What advice would you give to young collectors who are interested in Eastern European art?

I would advise them to do the same as I, find happiness in all of this. I might not sound very humble, but my experience is precious and I gladly share it with anyone who can collect the best of culture – in my opinion, that is art. I have gone through many crises, from the hardest one connected with financing, when you acquire an artwork, and you are not sure if you had made the right call. Then you start learning about each piece, on the artists, you start to understand the context in which the work was created, you start loving what you do. So, it is necessary to understand what you are doing. I never had a material motive, one to make a monetary gain.

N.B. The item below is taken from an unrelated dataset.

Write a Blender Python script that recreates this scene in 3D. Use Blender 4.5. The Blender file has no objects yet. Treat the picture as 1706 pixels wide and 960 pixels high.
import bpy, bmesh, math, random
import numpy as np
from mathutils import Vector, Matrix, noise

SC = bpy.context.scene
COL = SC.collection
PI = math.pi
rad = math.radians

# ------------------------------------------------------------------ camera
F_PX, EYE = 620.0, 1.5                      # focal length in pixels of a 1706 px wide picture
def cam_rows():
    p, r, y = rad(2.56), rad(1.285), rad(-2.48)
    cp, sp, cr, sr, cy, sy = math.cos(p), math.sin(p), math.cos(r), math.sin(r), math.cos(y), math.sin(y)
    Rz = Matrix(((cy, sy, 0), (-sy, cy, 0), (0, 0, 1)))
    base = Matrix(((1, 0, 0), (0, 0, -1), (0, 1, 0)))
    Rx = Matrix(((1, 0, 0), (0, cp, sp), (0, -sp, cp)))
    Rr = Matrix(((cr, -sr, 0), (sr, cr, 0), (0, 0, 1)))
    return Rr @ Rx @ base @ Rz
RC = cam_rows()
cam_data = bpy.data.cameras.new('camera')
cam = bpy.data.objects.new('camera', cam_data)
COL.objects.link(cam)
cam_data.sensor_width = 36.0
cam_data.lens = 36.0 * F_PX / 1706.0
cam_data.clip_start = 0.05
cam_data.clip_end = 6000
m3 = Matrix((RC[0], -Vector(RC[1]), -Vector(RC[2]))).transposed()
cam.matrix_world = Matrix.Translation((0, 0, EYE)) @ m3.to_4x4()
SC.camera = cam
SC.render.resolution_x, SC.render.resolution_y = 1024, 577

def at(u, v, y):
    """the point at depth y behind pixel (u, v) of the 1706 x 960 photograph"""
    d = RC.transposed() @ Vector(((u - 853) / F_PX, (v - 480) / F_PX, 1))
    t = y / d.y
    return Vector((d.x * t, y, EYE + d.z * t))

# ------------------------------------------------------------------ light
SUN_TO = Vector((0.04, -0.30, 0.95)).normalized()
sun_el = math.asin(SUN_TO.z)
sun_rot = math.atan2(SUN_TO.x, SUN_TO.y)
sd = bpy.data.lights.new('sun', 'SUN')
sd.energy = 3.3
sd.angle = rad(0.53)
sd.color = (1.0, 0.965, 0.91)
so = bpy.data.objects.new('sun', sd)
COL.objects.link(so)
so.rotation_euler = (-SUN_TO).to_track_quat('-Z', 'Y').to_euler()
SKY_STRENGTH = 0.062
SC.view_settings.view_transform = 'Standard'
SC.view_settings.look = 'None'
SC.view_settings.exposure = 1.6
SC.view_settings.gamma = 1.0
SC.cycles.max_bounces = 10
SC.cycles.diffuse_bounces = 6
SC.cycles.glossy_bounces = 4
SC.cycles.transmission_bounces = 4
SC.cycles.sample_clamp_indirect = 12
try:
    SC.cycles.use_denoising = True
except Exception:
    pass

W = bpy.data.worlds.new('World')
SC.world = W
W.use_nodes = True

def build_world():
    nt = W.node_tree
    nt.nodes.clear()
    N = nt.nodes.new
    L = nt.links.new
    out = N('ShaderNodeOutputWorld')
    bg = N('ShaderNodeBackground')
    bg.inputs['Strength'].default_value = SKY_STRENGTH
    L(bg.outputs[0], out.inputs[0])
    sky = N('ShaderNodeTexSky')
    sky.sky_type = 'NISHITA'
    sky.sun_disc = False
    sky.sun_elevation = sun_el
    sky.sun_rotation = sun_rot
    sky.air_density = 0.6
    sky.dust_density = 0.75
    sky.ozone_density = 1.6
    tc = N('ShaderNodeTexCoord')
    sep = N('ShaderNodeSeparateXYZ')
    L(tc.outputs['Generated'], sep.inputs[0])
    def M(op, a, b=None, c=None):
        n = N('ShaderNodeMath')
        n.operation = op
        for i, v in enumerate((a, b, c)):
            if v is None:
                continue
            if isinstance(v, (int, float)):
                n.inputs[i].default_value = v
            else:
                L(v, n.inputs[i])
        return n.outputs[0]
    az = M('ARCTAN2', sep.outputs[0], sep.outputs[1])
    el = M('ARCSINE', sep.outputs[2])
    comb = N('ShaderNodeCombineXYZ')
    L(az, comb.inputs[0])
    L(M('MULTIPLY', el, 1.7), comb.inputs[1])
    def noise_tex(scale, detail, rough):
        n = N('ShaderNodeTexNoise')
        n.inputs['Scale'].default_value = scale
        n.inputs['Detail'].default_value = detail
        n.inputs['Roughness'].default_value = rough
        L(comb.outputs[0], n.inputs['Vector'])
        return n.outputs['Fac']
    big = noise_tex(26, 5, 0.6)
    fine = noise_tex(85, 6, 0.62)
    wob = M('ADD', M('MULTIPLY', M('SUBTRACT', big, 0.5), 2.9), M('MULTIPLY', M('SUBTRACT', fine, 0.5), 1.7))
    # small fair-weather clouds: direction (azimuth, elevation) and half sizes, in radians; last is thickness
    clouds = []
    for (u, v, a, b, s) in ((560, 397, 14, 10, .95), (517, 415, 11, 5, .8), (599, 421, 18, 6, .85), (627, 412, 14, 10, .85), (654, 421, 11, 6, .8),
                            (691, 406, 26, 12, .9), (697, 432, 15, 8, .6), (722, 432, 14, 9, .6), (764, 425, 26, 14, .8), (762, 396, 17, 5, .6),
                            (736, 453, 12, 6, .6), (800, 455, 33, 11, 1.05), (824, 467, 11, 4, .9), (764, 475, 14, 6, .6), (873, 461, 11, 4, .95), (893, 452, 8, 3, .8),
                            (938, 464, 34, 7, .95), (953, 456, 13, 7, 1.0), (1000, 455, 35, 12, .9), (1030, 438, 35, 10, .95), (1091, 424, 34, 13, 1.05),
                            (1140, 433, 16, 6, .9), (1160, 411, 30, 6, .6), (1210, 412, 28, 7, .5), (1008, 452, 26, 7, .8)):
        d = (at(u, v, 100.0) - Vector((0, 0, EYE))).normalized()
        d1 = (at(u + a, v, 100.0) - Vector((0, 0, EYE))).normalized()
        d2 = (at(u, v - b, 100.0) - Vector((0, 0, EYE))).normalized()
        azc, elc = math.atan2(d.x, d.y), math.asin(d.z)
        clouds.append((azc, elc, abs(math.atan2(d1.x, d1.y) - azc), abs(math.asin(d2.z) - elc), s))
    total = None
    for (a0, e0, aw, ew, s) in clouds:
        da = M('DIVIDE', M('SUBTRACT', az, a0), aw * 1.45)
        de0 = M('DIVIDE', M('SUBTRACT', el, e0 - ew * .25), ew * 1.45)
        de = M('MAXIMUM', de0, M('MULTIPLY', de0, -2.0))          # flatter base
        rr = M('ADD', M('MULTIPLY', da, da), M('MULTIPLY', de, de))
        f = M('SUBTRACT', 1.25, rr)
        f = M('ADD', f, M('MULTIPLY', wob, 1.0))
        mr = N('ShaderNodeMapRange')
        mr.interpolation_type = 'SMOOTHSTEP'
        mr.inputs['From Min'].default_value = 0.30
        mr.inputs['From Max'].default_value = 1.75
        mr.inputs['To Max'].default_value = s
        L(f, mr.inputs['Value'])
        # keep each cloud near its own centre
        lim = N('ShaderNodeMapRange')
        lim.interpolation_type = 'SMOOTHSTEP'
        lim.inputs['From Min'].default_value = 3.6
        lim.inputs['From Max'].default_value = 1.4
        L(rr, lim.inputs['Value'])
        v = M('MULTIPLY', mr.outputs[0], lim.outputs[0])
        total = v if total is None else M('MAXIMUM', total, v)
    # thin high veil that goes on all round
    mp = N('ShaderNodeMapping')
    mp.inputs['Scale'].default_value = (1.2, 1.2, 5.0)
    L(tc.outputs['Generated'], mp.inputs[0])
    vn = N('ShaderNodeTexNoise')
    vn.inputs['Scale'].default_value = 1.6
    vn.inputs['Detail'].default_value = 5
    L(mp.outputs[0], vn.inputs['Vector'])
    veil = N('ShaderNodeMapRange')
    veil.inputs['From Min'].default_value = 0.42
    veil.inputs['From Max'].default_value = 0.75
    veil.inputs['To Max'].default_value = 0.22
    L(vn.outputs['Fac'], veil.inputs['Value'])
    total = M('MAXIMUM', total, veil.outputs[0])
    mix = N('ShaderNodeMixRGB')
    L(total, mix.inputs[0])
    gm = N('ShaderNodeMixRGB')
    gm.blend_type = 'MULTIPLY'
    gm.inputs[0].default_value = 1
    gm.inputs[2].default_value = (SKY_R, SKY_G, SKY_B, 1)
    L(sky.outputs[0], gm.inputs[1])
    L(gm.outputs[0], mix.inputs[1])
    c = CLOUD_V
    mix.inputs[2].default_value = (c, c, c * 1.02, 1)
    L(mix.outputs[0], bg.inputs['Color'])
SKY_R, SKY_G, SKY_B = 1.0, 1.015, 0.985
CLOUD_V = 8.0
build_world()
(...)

On the contrary, if I need to use this dangerous word “profit”, I will say that I profited as a person, a person who became a part of the artistic cosmos, a universe in which all the members are valuable – artists, curators, art historians, framers, transport staff, collectors,… We really are all a part of this universe. In was in 1993 when Achille Bonito Oliva stated that transnationality, multiculturality, multimedia are the basic ideas of art. These are the foundations of historical Avant-Garde, ideas close to me, those are traits that are in the very nature of art. Younger collectors, i.e. those who are starting to collect, must gain knowledge on all phenomena of art, they must get education in the widest sense of the words, to know not only of artistic styles, names, but to understand the ontology of art. This is my message, art has helped me understand myself and my place in the art system.